(Work to be completed)
Leaving the pictures out, print the lines from the first line of the listing through the line containing "WHITE, pt, smooth=40)", exactly as they read, and no others.

-- BEGIN Collected data --

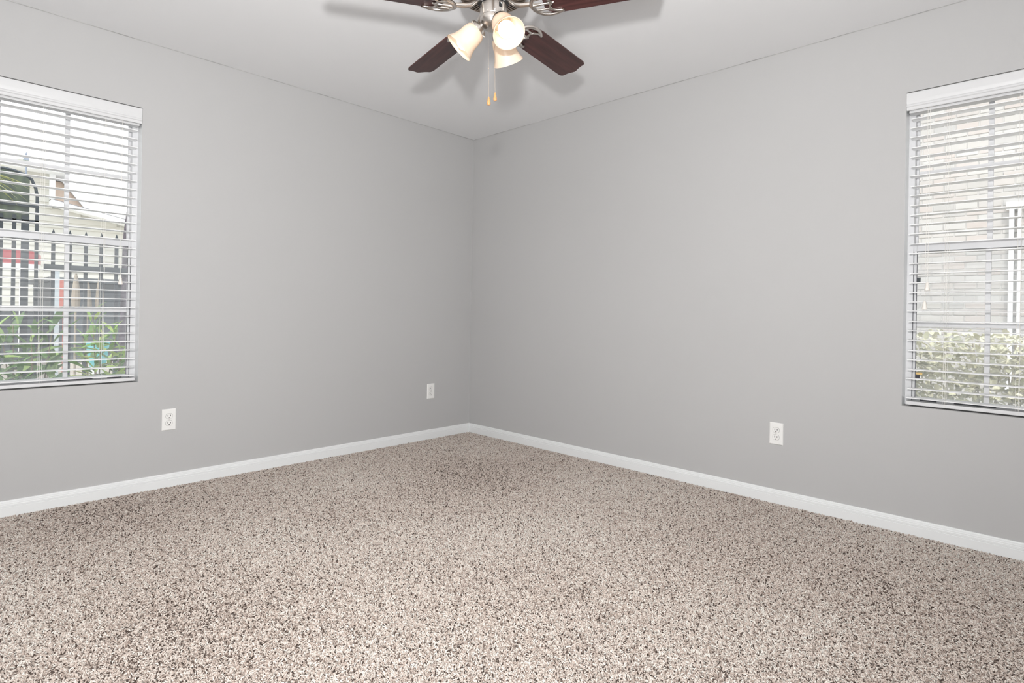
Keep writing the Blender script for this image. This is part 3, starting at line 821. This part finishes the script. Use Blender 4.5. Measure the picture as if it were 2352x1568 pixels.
# turquoise garden chair behind the shrubs
AQUA = mat('turquoise_plastic', (0.16, 0.55, 0.60), 0.4, var=0.04)
pt = thing('planter', 'turquoise planter bowl on a white pedestal behind the shrubs', 'planter', (-2.205, 2.05, GZ))
MB().lathe([(0.0, 0.66), (0.05, 0.66), (0.062, 0.70), (0.074, 0.80), (0.080, 0.845), (0.080, 0.855), (0.070, 0.855), (0.062, 0.80), (0.0, 0.79)], 20, close=False).build('bowl', AQUA, pt, smooth=40)
MB().lathe([(0.0, 0.0), (0.085, 0.0), (0.085, 0.05), (0.05, 0.09), (0.036, 0.20), (0.036, 0.55), (0.055, 0.62), (0.055, 0.66), (0.0, 0.66)], 20, close=False).build('pedestal', WHITE, pt, smooth=40)

# shrubs with lance leaves under the left window
LEAF1 = random_tint('lance_leaf', [(0.08, 0.17, 0.05), (0.14, 0.28, 0.08), (0.22, 0.38, 0.11), (0.36, 0.50, 0.16)], 0.45, 0.35)
LEAF2 = random_tint('sun_painted_lance_leaf', [(0.14, 0.28, 0.07), (0.26, 0.45, 0.10), (0.42, 0.58, 0.15), (0.58, 0.66, 0.20)], 0.4, 0.40)  # same leaf in brighter greens, sunlight painted into the colours
STEM = mat('stem_bark', (0.22, 0.17, 0.11), 0.8, var=0.2, scale=30)


def leaf_mesh(name, ln, wd, m, curl=0.25, lance=True):
    n = 6; v = []; f = []
    for i in range(n + 1):
        t = i / n
        wv = wd * (sin(pi * min(1, t * 1.02)) ** (0.8 if lance else 0.55)) * (1.15 - 0.4 * t if lance else 1)
        x_ = ln * t; zz = -curl * ln * t * t
        v += [(x_, -wv / 2, zz + wv * 0.22), (x_, 0, zz), (x_, wv / 2, zz + wv * 0.22)]
    for i in range(n):
        b_ = i * 3
        f += [(b_, b_ + 3, b_ + 4, b_ + 1), (b_ + 1, b_ + 4, b_ + 5, b_ + 2)]
    nv = len(v)
    v2 = v + [(p[0], p[1], p[2] - 0.0006) for p in v]
    f2 = f + [tuple(i + nv for i in q[::-1]) for q in f]
    q = MB().add(v2, f2)
    me = q.mesh(name, smooth=80, recalc=False); me.materials.append(m)
    return me


def shrub(label, base, cx, cy, tops, leaves, nleaf, ln, m, spread, rnd):
    R = random.Random(rnd)
    root = thing('shrub', label, 'shrub', base)
    ms = [leaf_mesh('leaf', ln * k, ln * k * 0.25, m, c_) for k, c_ in ((1.0, 0.20), (0.8, 0.35), (1.15, 0.12))]
    B = Vector(base)
    per = nleaf // len(tops)
    for tp in tops:
        tp = Vector(tp) - B
        mid = tp * 0.5 + Vector((R.uniform(-0.04, 0.04), R.uniform(-0.04, 0.04), 0))
        MB().tube([(0 + R.uniform(-0.05, 0.05), R.uniform(-0.05, 0.05), 0), tuple(mid), tuple(tp)], [0.009, 0.006, 0.0025], 6).build('stem', STEM, root)
        for k in range(per):
            t = 1 - 0.75 * (k / per) ** 1.1
            p = mid.lerp(tp, (t - 0.5) * 2) if t > 0.5 else mid * (t * 2)
            a_ = k * 2.4 + R.uniform(-0.5, 0.5)
            el = R.uniform(0.1, 1.0) + (0.45 if k < 4 else 0)
            sc_ = R.uniform(0.7, 1.2) * (0.75 if k < 3 else 1)
            put('leaf', R.choice(ms), root, p + Vector((R.uniform(-spread, spread), R.uniform(-spread, spread), R.uniform(-spread, spread))), (R.uniform(-0.6, 0.6), -el, a_), (sc_, sc_, sc_))


shrub('dense dark green lance-leaved shrub under the left window, beside the gate', (-2.75, 1.3, GZ), 0, 0,
      [(-2.86, 1.25, 0.80), (-2.80, 1.32, 0.88), (-2.72, 1.22, 0.84), (-2.66, 1.32, 0.80), (-2.60, 1.25, 0.90), (-2.70, 1.40, 0.70), (-2.90, 1.35, 0.66), (-2.78, 1.15, 0.62), (-2.64, 1.15, 0.58), (-2.56, 1.38, 0.66), (-2.84, 1.1, 0.45), (-2.72, 1.1, 0.48), (-2.60, 1.12, 0.44), (-2.93, 1.2, 0.80)], None, 300, 0.18, LEAF1, 0.025, 5)
shrub('bright sunlit lance-leaved shrub under the left window, beside the turquoise chair', (-2.33, 1.2, GZ), 0, 0,
      [(-2.40, 1.18, 0.93), (-2.36, 1.1, 0.84), (-2.26, 1.18, 0.84), (-2.44, 1.25, 0.78), (-2.24, 1.12, 0.70), (-2.22, 1.24, 0.62), (-2.40, 1.1, 0.60), (-2.28, 1.05, 0.48), (-2.20, 1.1, 0.50)], None, 260, 0.15, LEAF2, 0.02, 9)

# pale palm reaching over the gate from the left
PALMM = random_tint('pale_palm_leaf', [(0.40, 0.44, 0.20), (0.62, 0.62, 0.36), (0.72, 0.70, 0.46)], 0.5, 0.3)
palm = thing('palm', 'pale yellow green palm frond tips hanging in front of the gate', 'palm', (-3.05, 2.0, GZ))
MB().tube([(0, 0, 0), (-0.03, 0.02, 1.1), (0.0, 0.0, 2.1)], [0.09, 0.07, 0.06], 10).build('trunk', BARK, palm)
pl = leaf_mesh('leaf', 0.34, 0.022, PALMM, 0.5)
for k in range(46):
    a_ = 2 * pi * k / 46 * 5 + random.uniform(-0.2, 0.2)
    put('leaf', pl, palm, (0.02 * cos(a_), 0.02 * sin(a_), 2.08), (0, random.uniform(-1.1, 0.5), a_), [random.uniform(0.8, 1.15)] * 3)

# brick building and hedge outside the right window
MORT = mat('pale_mortar', (0.50, 0.49, 0.475), 0.95, var=0.05, scale=30)
BRK = random_tint('washed_brick', [(0.465, 0.455, 0.44), (0.475, 0.435, 0.41), (0.50, 0.495, 0.48), (0.47, 0.455, 0.43), (0.42, 0.415, 0.405)], 0.9, spec=0.1)
bx = 5.0
bb_ = thing('brick_building', 'washed pale brick building across from the right window', 'building', (bx + 0.1, -2.6, GZ))
TB = rel((bx + 0.1, -2.6, GZ))
MB(TB).box((bx + 0.007, -7.0, GZ), (bx + 3.0, 2.0, 4.4)).build('wall', MORT, bb_)
bme = MB().box((0, -0.097, -0.0325), (0.10, 0.097, 0.0325)).mesh('brick', bevel=0.003); bme.materials.append(BRK)
rest = MB(TB); cnt = 0
nz = int((4.35 - GZ) / 0.075)
for j in range(nz):
    z = GZ + 0.0375 + 0.075 * j
    off = 0.104 if j % 2 else 0.0
    for i in range(44):
        y = -6.9 + off + 0.208 * i
        px = bx + random.uniform(-0.003, 0.003)
        if -3.35 < y < -2.15 and 0.80 < z < 3.55 and cnt < 300:
            put('brick', bme, bb_, (px - bx - 0.1, y + 2.6, z - GZ)); cnt += 1
        elif y > -5.6 and y < 0.4:
            rest.box((px, y - 0.097, z - 0.0325), (px + 0.05, y + 0.097, z + 0.0325))
rest.build('brick_course', BRK, bb_)['kind'] = 'stuff'
# white framed opening at the right of the brick wall
wf = MB(TB)
wf.box((bx - 0.05, -3.155, 0.30), (bx + 0.03, -3.115, 2.20)); wf.box((bx - 0.05, -3.215, 0.30), (bx + 0.03, -3.185, 2.20)); wf.box((bx - 0.06, -4.25, 2.20), (bx + 0.03, -3.09, 2.28)); wf.box((bx - 0.06, -4.25, 0.25), (bx + 0.03, -3.09, 0.30)); wf.box((bx - 0.05, -4.25, 0.30), (bx + 0.03, -4.18, 2.20))
wf.build('window_frame', WHITE, bb_)
HL = random_tint('hedge_leaf', [(0.50, 0.51, 0.34), (0.62, 0.60, 0.42), (0.72, 0.69, 0.52), (0.55, 0.57, 0.42), (0.78, 0.75, 0.60)], 0.35, 0.35)
hedge = thing('hedge', 'clipped pale yellow green hedge below the brick building', 'hedge', (1.95, -3.2, GZ))
hm = [leaf_mesh('leaf', l_, l_ * 0.62, HL, 0.15, False) for l_ in (0.050, 0.060, 0.042)]
Rh = random.Random(4)
TW = mat('hedge_twigs', (0.36, 0.32, 0.24), 0.9, var=0.2)
tw = MB()
for k in range(60):
    y = Rh.uniform(-1.2, 1.2); tw.tube([(Rh.uniform(0, 0.2), y, 0), (Rh.uniform(-0.1, 0.3), y + Rh.uniform(-0.12, 0.12), 1.0)], 0.006, 5)
tw.build('twigs', TW, hedge)['kind'] = 'stuff'
stuffv, stufff = [], []
import numpy as np
base = {id(mm): ([v.co.copy() for v in mm.vertices], [tuple(p.vertices) for p in mm.polygons]) for mm in hm}
n_leaf = 0
for k in range(7500):
    y = Rh.uniform(-1.2, 1.2); z = GZ * 0 + Rh.uniform(0.1, 1.05); x = -0.15 + abs(Rh.gauss(0, 0.13))
    if z > 0.97:
        x = Rh.uniform(-0.12, 0.45)
    M_ = Matrix.Translation((x, y, z)) @ Matrix.Rotation(Rh.uniform(0, 6.28), 4, 'Z') @ Matrix.Rotation(Rh.uniform(-1.3, 0.6), 4, 'Y') @ Matrix.Rotation(Rh.uniform(-0.9, 0.9), 4, 'X')
    mm = Rh.choice(hm)
    if -0.35 < y < 0.48 and x < -0.10 and z > 0.45 and n_leaf < 300:
        o = put('leaf', mm, hedge); o.matrix_local = M_; n_leaf += 1
    else:
        vv, ff = base[id(mm)]
        n0 = len(stuffv); half = len(ff) // 2
        stuffv += [M_ @ c for c in vv[:len(vv) // 2]]; stufff += [tuple(i + n0 for i in f_) for f_ in ff[:half]]
sm_ = bpy.data.meshes.new('foliage'); sm_.from_pydata([tuple(c) for c in stuffv], [], stufff); sm_.materials.append(mat('hedge_foliage', (0.50, 0.50, 0.34), 0.4, scale=26, col2=(0.74, 0.71, 0.54)))
put('foliage', sm_, hedge)['kind'] = 'stuff'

-- END Collected data --

(Correct output)
Keep writing the Blender script for this image. This is part 3, starting at line 821. This part finishes the script. Use Blender 4.5. Measure the picture as if it were 2352x1568 pixels.
# turquoise garden chair behind the shrubs
AQUA = mat('turquoise_plastic', (0.16, 0.55, 0.60), 0.4, var=0.04)
pt = thing('planter', 'turquoise planter bowl on a white pedestal behind the shrubs', 'planter', (-2.205, 2.05, GZ))
MB().lathe([(0.0, 0.66), (0.05, 0.66), (0.062, 0.70), (0.074, 0.80), (0.080, 0.845), (0.080, 0.855), (0.070, 0.855), (0.062, 0.80), (0.0, 0.79)], 20, close=False).build('bowl', AQUA, pt, smooth=40)
MB().lathe([(0.0, 0.0), (0.085, 0.0), (0.085, 0.05), (0.05, 0.09), (0.036, 0.20), (0.036, 0.55), (0.055, 0.62), (0.055, 0.66), (0.0, 0.66)], 20, close=False).build('pedestal', WHITE, pt, smooth=40)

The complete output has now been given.